◆ **Source data**:
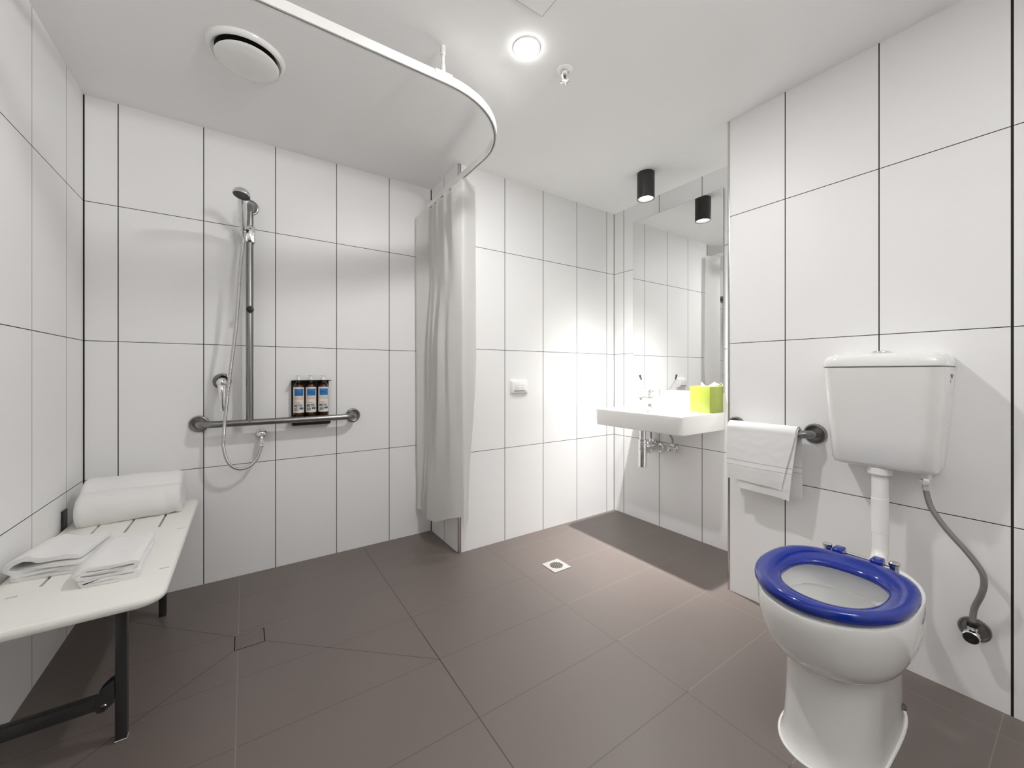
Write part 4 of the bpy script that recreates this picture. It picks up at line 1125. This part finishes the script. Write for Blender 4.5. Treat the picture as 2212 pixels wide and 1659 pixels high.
# added fill light, shaped as an uplighter, unseen behind the camera
ux, uz = 1.10, 1.72
t = thing('added_fill_light', (ux, YR, uz), 'added unseen fill light with white half-round housing on the rear tiled wall', 'added fill light')
def ul(b):
    rings = []
    for r, z in ((0.045, uz), (0.060, uz+0.010), (0.090, uz+0.085), (0.0875, uz+0.085), (0.058, uz+0.014), (0.01, uz+0.010)):
        rings.append([(ux + r*1.5*math.cos(PI*k/24), YR + r*math.sin(PI*k/24), z) for k in range(25)])
    loft(b, rings, True, True)
new_child('fill_light_shade', M['plastic'], t, ul)
new_child('fill_light_bulb', M['spotlens'], t, lambda b: lathe(b, (ux, YR+0.035, uz+0.016), (0, 0, 1), [(0.018, 0), (0.020, 0.012), (0.012, 0.022), (0, 0.025)], 24))
l = bpy.data.lights.new('added_fill_lamp', 'SPOT'); l.energy = 165.0; l.spot_size = math.radians(125); l.spot_blend = 1.0; l.shadow_soft_size = 0.12; l.color = LAMP
o = bpy.data.objects.new('added_fill_lamp', l); COL.objects.link(o); o.location = (ux, YR+0.125, uz+0.11); o.rotation_euler = Vector((-0.52, 0.56, 0.70)).to_track_quat('-Z', 'Y').to_euler()

# ------------------------------------------------------------------ camera, world, view
w = bpy.data.worlds.new('world'); sc.world = w; w.use_nodes = True
w.node_tree.nodes['Background'].inputs[0].default_value = (0, 0, 0, 1)
cd = bpy.data.cameras.new('camera'); cam = bpy.data.objects.new('camera', cd); COL.objects.link(cam)
cd.sensor_width = 36.0; cd.lens = 854.37/2212*36.0; cd.shift_y = -24.23/2212
cd.clip_start = 0.02
cam.location = (0, 0, 1.0281); cam.rotation_euler = (PI/2, 0, -0.5938)
sc.camera = cam
vs = sc.view_settings
vs.view_transform = 'Standard'; vs.look = 'None'; vs.gamma = 1.0; vs.use_curve_mapping = False
vs.exposure = 0.56
sc.cycles.use_denoising = True
sc.cycles.max_bounces = 16; sc.cycles.diffuse_bounces = 10; sc.cycles.glossy_bounces = 6
sc.cycles.caustics_reflective = False
sc.cycles.sample_clamp_indirect = 4.0
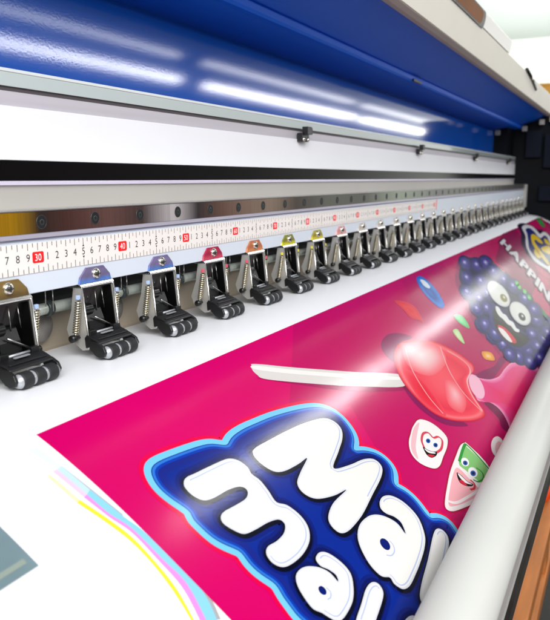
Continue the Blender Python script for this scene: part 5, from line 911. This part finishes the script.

◆ **Directions**:
Return each line of the data, keeping its wording exact and omitting pictures.

◆ **Solution for this problem**:
Write part 4 of the bpy script that recreates this picture. It picks up at line 1125. This part finishes the script. Write for Blender 4.5. Treat the picture as 2212 pixels wide and 1659 pixels high.
# added fill light, shaped as an uplighter, unseen behind the camera
ux, uz = 1.10, 1.72
t = thing('added_fill_light', (ux, YR, uz), 'added unseen fill light with white half-round housing on the rear tiled wall', 'added fill light')
def ul(b):
    rings = []
    for r, z in ((0.045, uz), (0.060, uz+0.010), (0.090, uz+0.085), (0.0875, uz+0.085), (0.058, uz+0.014), (0.01, uz+0.010)):
        rings.append([(ux + r*1.5*math.cos(PI*k/24), YR + r*math.sin(PI*k/24), z) for k in range(25)])
    loft(b, rings, True, True)
new_child('fill_light_shade', M['plastic'], t, ul)
new_child('fill_light_bulb', M['spotlens'], t, lambda b: lathe(b, (ux, YR+0.035, uz+0.016), (0, 0, 1), [(0.018, 0), (0.020, 0.012), (0.012, 0.022), (0, 0.025)], 24))
l = bpy.data.lights.new('added_fill_lamp', 'SPOT'); l.energy = 165.0; l.spot_size = math.radians(125); l.spot_blend = 1.0; l.shadow_soft_size = 0.12; l.color = LAMP
o = bpy.data.objects.new('added_fill_lamp', l); COL.objects.link(o); o.location = (ux, YR+0.125, uz+0.11); o.rotation_euler = Vector((-0.52, 0.56, 0.70)).to_track_quat('-Z', 'Y').to_euler()

# ------------------------------------------------------------------ camera, world, view
w = bpy.data.worlds.new('world'); sc.world = w; w.use_nodes = True
w.node_tree.nodes['Background'].inputs[0].default_value = (0, 0, 0, 1)
cd = bpy.data.cameras.new('camera'); cam = bpy.data.objects.new('camera', cd); COL.objects.link(cam)
cd.sensor_width = 36.0; cd.lens = 854.37/2212*36.0; cd.shift_y = -24.23/2212
cd.clip_start = 0.02
cam.location = (0, 0, 1.0281); cam.rotation_euler = (PI/2, 0, -0.5938)
sc.camera = cam
vs = sc.view_settings
vs.view_transform = 'Standard'; vs.look = 'None'; vs.gamma = 1.0; vs.use_curve_mapping = False
vs.exposure = 0.56
sc.cycles.use_denoising = True
sc.cycles.max_bounces = 16; sc.cycles.diffuse_bounces = 10; sc.cycles.glossy_bounces = 6
sc.cycles.caustics_reflective = False
sc.cycles.sample_clamp_indirect = 4.0
Continue the Blender Python script for this scene: part 5, from line 911. This part finishes the script.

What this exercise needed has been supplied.